Abstract

Time-averaged predictions from unsteady solutions of the two-dimensional Navier–Stokes equations are contrasted with Reynolds-averaged results for a reacting flow problem in a high pressure combustor. The goal is to determine whether the two-dimensional unsteady approximation can be useful as an engineering analysis in problems for which time-averaged quantities are of primary interest. The conditions are taken from an experiment in which non-premixed gaseous oxygen and hydrogen were injected into a combustion chamber through coaxial channels. The resulting flowfield is dominated by a large recirculation zone arising from the back-step created by the injector. The results of steady and time-averaged, unsteady solutions are strikingly different. The unsteady simulation produces strong unsteady structures whose time-averaged results lead to a much wider flame zone, a different recirculation zone structure, and a substantially different wall heat flux than those obtained with a steady RANS procedure. The time-averaged calculations yield the correct combustor chamber pressure and compare considerably more favorably with heat flux measurements than do the RANS results.
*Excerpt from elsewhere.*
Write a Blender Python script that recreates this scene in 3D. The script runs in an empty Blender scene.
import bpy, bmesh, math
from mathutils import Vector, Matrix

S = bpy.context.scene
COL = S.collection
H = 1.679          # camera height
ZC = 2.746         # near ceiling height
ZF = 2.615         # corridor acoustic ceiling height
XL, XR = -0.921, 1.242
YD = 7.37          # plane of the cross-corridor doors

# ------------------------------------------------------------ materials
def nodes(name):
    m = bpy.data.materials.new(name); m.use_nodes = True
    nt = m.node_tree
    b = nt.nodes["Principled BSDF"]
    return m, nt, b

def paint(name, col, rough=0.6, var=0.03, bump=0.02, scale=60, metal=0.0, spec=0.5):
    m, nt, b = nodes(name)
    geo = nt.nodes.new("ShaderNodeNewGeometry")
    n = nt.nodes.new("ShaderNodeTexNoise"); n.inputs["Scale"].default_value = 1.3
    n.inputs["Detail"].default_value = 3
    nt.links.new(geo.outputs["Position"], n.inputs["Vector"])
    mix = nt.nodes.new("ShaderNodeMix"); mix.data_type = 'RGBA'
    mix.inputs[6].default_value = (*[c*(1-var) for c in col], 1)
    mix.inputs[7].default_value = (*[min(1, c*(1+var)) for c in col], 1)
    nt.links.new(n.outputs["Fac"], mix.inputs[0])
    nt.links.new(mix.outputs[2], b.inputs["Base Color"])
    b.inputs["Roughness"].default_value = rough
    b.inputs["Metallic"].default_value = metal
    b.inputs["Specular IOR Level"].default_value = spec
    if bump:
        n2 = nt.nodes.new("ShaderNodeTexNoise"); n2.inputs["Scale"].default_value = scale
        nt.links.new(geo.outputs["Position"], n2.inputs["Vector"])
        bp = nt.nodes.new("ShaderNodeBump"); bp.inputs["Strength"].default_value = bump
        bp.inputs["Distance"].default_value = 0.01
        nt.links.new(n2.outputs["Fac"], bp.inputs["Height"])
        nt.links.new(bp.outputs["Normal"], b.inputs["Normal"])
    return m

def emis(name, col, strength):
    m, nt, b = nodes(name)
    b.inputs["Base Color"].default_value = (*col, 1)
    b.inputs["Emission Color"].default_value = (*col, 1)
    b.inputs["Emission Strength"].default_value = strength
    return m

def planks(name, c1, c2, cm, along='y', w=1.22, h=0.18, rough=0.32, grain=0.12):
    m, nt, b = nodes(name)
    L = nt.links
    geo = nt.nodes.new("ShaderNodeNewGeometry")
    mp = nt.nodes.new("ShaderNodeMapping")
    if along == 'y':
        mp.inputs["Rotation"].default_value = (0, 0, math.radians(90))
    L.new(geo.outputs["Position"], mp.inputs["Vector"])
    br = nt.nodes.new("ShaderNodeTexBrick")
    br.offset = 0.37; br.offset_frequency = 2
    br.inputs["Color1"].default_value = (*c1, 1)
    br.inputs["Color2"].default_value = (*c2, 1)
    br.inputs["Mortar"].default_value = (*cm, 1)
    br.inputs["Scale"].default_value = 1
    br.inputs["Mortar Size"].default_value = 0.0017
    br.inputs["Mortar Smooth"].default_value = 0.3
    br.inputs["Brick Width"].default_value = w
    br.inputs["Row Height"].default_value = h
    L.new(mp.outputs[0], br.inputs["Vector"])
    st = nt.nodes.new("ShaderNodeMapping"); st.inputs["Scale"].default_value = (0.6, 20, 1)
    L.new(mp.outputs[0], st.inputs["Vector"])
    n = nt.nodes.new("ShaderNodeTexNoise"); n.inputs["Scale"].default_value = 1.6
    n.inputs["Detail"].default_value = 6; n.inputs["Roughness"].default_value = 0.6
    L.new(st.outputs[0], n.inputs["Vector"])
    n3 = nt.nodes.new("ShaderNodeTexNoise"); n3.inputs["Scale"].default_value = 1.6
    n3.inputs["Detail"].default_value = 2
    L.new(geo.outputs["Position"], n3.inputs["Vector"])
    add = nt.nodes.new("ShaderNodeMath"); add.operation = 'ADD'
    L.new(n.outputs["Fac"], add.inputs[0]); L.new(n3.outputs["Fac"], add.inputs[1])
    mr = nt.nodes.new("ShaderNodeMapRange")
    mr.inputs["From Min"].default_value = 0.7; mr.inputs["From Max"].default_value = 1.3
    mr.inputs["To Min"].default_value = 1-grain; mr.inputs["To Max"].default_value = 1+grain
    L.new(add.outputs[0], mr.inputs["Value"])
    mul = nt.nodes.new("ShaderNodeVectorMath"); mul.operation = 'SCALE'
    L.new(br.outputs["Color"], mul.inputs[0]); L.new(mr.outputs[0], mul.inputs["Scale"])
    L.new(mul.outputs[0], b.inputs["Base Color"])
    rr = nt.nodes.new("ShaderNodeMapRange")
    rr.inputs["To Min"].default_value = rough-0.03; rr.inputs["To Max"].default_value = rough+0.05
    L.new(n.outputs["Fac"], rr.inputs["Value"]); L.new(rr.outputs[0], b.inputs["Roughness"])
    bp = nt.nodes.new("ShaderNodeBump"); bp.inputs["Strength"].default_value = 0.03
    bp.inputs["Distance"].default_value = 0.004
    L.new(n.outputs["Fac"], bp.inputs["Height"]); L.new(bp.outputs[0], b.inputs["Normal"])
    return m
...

The two-dimensional approximation, however, overstates the unsteady vortex roll up and precludes large scale mixing across the axis of symmetry, thereby giving deficient predictions near the centerline. Overall, the present results indicate that capturing large-scale unsteady characteristics can provide more accurate predictions of recirculation dominated reacting flows and suggest that two-dimensional, time-averaged solutions represent a potentially useful engineering tool for problems of this nature while also serving as a precursor for full three-dimensional simulations.